### The exercise:
Reproduce every entry exactly, without alteration.

### Working data:
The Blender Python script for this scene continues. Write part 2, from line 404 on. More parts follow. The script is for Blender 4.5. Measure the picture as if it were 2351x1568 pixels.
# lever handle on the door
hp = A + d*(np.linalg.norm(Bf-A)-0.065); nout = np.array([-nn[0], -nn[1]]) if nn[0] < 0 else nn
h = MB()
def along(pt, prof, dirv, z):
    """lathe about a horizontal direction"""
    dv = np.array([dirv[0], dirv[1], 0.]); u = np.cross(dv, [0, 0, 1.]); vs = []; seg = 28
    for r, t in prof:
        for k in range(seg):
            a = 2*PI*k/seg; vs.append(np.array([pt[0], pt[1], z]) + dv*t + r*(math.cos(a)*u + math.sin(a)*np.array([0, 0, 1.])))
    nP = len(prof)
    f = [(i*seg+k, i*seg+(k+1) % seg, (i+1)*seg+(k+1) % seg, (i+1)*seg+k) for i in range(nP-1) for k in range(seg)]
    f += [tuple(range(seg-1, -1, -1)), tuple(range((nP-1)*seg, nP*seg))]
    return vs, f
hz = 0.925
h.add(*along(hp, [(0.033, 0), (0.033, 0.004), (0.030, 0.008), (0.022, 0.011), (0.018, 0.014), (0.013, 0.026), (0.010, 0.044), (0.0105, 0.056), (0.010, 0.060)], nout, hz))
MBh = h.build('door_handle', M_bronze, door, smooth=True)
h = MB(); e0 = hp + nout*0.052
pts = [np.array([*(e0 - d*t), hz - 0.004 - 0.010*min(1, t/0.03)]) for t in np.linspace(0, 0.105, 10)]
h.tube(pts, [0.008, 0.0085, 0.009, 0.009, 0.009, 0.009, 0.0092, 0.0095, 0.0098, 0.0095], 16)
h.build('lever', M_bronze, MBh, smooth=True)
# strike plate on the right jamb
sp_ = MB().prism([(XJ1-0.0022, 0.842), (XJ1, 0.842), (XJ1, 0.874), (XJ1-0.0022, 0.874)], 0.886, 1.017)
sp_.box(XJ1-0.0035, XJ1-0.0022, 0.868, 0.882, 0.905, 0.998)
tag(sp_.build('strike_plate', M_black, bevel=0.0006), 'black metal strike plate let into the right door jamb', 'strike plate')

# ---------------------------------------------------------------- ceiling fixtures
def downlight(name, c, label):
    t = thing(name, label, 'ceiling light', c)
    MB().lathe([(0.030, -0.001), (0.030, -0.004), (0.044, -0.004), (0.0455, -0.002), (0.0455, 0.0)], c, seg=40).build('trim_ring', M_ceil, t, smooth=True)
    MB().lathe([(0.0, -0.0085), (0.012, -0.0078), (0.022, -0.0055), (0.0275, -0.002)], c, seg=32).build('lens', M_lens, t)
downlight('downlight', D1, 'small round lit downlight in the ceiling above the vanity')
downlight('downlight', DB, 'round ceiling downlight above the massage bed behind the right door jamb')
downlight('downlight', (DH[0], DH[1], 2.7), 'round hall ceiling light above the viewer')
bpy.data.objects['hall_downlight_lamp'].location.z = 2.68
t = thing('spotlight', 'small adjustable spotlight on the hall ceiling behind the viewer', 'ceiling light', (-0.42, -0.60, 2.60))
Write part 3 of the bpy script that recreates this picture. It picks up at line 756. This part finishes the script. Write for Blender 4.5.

### Exercise solution:
The Blender Python script for this scene continues. Write part 2, from line 404 on. More parts follow. The script is for Blender 4.5. Measure the picture as if it were 2351x1568 pixels.
# lever handle on the door
hp = A + d*(np.linalg.norm(Bf-A)-0.065); nout = np.array([-nn[0], -nn[1]]) if nn[0] < 0 else nn
h = MB()
def along(pt, prof, dirv, z):
    """lathe about a horizontal direction"""
    dv = np.array([dirv[0], dirv[1], 0.]); u = np.cross(dv, [0, 0, 1.]); vs = []; seg = 28
    for r, t in prof:
        for k in range(seg):
            a = 2*PI*k/seg; vs.append(np.array([pt[0], pt[1], z]) + dv*t + r*(math.cos(a)*u + math.sin(a)*np.array([0, 0, 1.])))
    nP = len(prof)
    f = [(i*seg+k, i*seg+(k+1) % seg, (i+1)*seg+(k+1) % seg, (i+1)*seg+k) for i in range(nP-1) for k in range(seg)]
    f += [tuple(range(seg-1, -1, -1)), tuple(range((nP-1)*seg, nP*seg))]
    return vs, f
hz = 0.925
h.add(*along(hp, [(0.033, 0), (0.033, 0.004), (0.030, 0.008), (0.022, 0.011), (0.018, 0.014), (0.013, 0.026), (0.010, 0.044), (0.0105, 0.056), (0.010, 0.060)], nout, hz))
MBh = h.build('door_handle', M_bronze, door, smooth=True)
h = MB(); e0 = hp + nout*0.052
pts = [np.array([*(e0 - d*t), hz - 0.004 - 0.010*min(1, t/0.03)]) for t in np.linspace(0, 0.105, 10)]
h.tube(pts, [0.008, 0.0085, 0.009, 0.009, 0.009, 0.009, 0.0092, 0.0095, 0.0098, 0.0095], 16)
h.build('lever', M_bronze, MBh, smooth=True)
# strike plate on the right jamb
sp_ = MB().prism([(XJ1-0.0022, 0.842), (XJ1, 0.842), (XJ1, 0.874), (XJ1-0.0022, 0.874)], 0.886, 1.017)
sp_.box(XJ1-0.0035, XJ1-0.0022, 0.868, 0.882, 0.905, 0.998)
tag(sp_.build('strike_plate', M_black, bevel=0.0006), 'black metal strike plate let into the right door jamb', 'strike plate')

# ---------------------------------------------------------------- ceiling fixtures
def downlight(name, c, label):
    t = thing(name, label, 'ceiling light', c)
    MB().lathe([(0.030, -0.001), (0.030, -0.004), (0.044, -0.004), (0.0455, -0.002), (0.0455, 0.0)], c, seg=40).build('trim_ring', M_ceil, t, smooth=True)
    MB().lathe([(0.0, -0.0085), (0.012, -0.0078), (0.022, -0.0055), (0.0275, -0.002)], c, seg=32).build('lens', M_lens, t)
downlight('downlight', D1, 'small round lit downlight in the ceiling above the vanity')
downlight('downlight', DB, 'round ceiling downlight above the massage bed behind the right door jamb')
downlight('downlight', (DH[0], DH[1], 2.7), 'round hall ceiling light above the viewer')
bpy.data.objects['hall_downlight_lamp'].location.z = 2.68
t = thing('spotlight', 'small adjustable spotlight on the hall ceiling behind the viewer', 'ceiling light', (-0.42, -0.60, 2.60))
Write part 3 of the bpy script that recreates this picture. It picks up at line 756. This part finishes the script. Write for Blender 4.5.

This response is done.